Description of the task: Only a number is wanted here: the number of lines of the data that include "scene".
※ ※ ※
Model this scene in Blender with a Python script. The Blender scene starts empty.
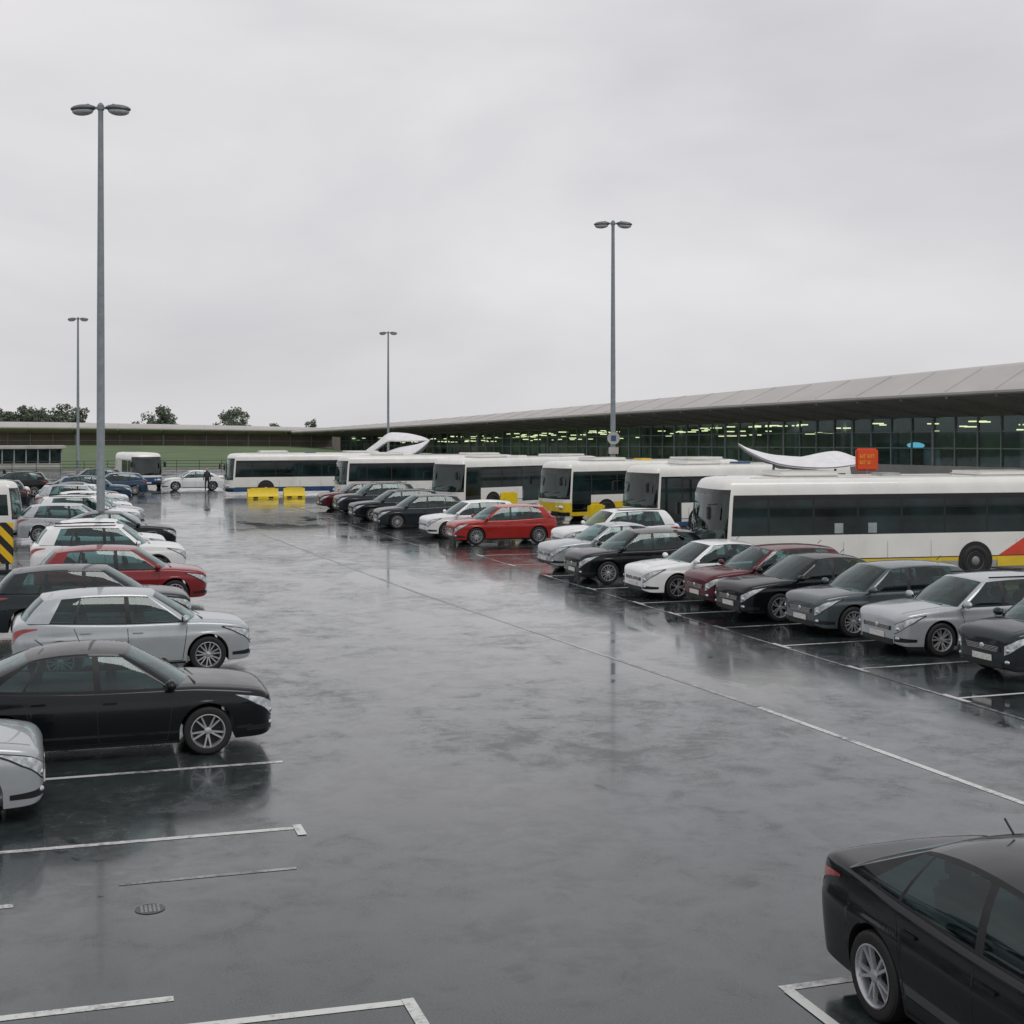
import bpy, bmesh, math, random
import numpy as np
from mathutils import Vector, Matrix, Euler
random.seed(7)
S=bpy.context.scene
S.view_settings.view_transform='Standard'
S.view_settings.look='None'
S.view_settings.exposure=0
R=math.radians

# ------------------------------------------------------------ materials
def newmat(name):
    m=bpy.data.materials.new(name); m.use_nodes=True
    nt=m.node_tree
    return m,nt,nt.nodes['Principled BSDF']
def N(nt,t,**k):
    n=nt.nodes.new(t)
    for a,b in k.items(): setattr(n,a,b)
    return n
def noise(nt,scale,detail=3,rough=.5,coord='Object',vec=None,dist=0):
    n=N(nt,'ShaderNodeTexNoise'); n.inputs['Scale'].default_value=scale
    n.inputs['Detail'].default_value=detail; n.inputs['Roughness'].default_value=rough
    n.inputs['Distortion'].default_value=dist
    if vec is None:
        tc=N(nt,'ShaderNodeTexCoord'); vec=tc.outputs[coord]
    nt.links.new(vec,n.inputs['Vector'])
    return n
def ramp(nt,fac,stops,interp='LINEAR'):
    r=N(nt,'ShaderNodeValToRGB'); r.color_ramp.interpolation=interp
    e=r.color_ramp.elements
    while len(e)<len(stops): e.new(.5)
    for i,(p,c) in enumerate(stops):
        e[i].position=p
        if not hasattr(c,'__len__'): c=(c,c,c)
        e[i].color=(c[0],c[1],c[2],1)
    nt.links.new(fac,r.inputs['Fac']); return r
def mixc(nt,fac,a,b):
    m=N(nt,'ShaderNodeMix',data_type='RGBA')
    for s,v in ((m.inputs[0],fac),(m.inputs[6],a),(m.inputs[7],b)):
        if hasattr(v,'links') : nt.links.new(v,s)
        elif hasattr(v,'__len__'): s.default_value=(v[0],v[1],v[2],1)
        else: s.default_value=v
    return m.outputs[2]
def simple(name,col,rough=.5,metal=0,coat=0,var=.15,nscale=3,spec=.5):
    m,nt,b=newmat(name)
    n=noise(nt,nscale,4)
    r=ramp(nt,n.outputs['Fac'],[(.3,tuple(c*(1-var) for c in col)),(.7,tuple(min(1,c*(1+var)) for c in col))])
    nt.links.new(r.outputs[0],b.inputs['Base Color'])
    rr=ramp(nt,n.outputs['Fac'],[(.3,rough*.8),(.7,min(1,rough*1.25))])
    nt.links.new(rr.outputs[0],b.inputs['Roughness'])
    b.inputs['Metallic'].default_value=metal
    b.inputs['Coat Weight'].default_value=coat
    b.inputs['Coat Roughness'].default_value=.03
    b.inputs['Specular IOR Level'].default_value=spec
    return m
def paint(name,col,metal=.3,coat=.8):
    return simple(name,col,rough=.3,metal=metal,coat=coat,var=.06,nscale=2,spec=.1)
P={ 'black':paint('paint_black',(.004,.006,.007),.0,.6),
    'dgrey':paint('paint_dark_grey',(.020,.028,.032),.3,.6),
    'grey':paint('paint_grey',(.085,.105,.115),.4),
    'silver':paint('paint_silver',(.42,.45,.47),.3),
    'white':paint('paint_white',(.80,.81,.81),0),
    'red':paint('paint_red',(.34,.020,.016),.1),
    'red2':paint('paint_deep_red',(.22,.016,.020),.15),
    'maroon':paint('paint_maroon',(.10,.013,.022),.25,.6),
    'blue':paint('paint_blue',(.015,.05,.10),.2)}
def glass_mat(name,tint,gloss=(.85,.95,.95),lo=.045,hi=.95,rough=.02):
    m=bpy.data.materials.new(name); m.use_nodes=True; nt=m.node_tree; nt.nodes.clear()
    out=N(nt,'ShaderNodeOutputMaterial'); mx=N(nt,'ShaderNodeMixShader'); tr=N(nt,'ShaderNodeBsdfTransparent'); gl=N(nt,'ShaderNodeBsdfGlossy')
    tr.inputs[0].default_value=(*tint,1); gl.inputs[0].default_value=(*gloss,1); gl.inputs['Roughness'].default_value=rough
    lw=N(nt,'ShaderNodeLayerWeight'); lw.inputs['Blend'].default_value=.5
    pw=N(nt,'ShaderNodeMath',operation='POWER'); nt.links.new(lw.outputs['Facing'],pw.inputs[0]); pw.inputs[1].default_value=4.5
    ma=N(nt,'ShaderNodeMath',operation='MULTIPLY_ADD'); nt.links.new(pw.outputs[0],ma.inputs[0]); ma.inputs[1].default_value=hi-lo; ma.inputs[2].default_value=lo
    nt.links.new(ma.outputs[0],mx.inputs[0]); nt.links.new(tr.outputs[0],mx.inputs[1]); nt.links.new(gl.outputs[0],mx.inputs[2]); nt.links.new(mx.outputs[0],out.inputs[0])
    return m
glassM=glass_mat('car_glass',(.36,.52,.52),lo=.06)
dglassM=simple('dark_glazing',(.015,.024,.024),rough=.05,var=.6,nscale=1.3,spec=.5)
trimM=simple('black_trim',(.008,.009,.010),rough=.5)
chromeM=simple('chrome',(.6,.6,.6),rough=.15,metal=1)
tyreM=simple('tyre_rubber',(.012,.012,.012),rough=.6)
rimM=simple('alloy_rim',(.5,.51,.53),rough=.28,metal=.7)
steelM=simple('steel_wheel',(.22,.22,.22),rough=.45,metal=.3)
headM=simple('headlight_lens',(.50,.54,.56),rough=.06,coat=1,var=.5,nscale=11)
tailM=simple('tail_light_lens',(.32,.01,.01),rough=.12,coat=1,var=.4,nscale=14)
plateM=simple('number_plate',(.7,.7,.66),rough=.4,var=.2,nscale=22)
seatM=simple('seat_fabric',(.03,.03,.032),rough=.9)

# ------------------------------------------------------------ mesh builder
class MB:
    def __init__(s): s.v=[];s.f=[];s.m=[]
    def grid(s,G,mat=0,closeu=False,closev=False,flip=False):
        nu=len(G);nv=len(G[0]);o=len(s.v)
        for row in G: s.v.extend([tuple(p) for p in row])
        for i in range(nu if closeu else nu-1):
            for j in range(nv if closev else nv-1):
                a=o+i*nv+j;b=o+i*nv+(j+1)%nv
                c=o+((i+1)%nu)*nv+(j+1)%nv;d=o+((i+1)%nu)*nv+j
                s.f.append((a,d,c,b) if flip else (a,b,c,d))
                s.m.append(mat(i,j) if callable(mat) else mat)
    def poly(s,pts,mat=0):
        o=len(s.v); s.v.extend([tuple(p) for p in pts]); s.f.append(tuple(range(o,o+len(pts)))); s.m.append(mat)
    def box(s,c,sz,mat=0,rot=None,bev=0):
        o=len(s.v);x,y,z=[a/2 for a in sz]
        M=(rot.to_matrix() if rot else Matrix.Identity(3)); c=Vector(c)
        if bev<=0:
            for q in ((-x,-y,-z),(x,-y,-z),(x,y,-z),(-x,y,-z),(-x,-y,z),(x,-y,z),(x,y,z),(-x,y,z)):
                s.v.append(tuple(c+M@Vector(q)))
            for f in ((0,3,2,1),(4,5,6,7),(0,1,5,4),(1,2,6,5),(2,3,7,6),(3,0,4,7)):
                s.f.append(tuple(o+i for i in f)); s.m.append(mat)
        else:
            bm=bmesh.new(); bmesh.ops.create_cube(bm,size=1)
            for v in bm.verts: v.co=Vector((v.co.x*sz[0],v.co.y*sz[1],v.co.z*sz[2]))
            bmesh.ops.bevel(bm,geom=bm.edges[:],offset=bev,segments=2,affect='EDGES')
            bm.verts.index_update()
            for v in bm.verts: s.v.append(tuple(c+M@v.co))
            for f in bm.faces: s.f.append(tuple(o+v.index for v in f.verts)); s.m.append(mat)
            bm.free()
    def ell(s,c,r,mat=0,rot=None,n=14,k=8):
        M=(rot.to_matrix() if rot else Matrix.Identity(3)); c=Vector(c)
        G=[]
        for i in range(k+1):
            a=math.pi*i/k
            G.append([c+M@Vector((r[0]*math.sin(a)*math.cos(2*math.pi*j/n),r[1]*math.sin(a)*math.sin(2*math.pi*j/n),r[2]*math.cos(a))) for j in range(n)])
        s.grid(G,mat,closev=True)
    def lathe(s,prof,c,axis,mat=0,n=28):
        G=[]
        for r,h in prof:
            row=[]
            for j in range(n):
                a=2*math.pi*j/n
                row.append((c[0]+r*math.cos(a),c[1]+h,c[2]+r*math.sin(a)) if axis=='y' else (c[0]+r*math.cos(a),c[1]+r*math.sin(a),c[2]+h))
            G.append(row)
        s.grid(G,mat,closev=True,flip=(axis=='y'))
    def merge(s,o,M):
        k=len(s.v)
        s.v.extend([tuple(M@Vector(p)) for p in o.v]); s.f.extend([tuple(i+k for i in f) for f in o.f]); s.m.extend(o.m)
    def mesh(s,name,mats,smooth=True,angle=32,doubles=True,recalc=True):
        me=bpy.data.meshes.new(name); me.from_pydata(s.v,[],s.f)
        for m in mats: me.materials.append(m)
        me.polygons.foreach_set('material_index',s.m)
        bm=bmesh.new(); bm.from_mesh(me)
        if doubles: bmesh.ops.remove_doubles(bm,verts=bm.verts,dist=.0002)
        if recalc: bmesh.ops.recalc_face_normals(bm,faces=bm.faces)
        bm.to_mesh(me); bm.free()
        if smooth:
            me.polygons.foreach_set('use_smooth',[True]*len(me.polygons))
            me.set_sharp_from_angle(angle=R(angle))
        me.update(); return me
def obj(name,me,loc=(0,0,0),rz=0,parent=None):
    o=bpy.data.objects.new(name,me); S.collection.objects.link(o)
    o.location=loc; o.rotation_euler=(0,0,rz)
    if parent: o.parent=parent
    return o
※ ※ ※
The completed task: 2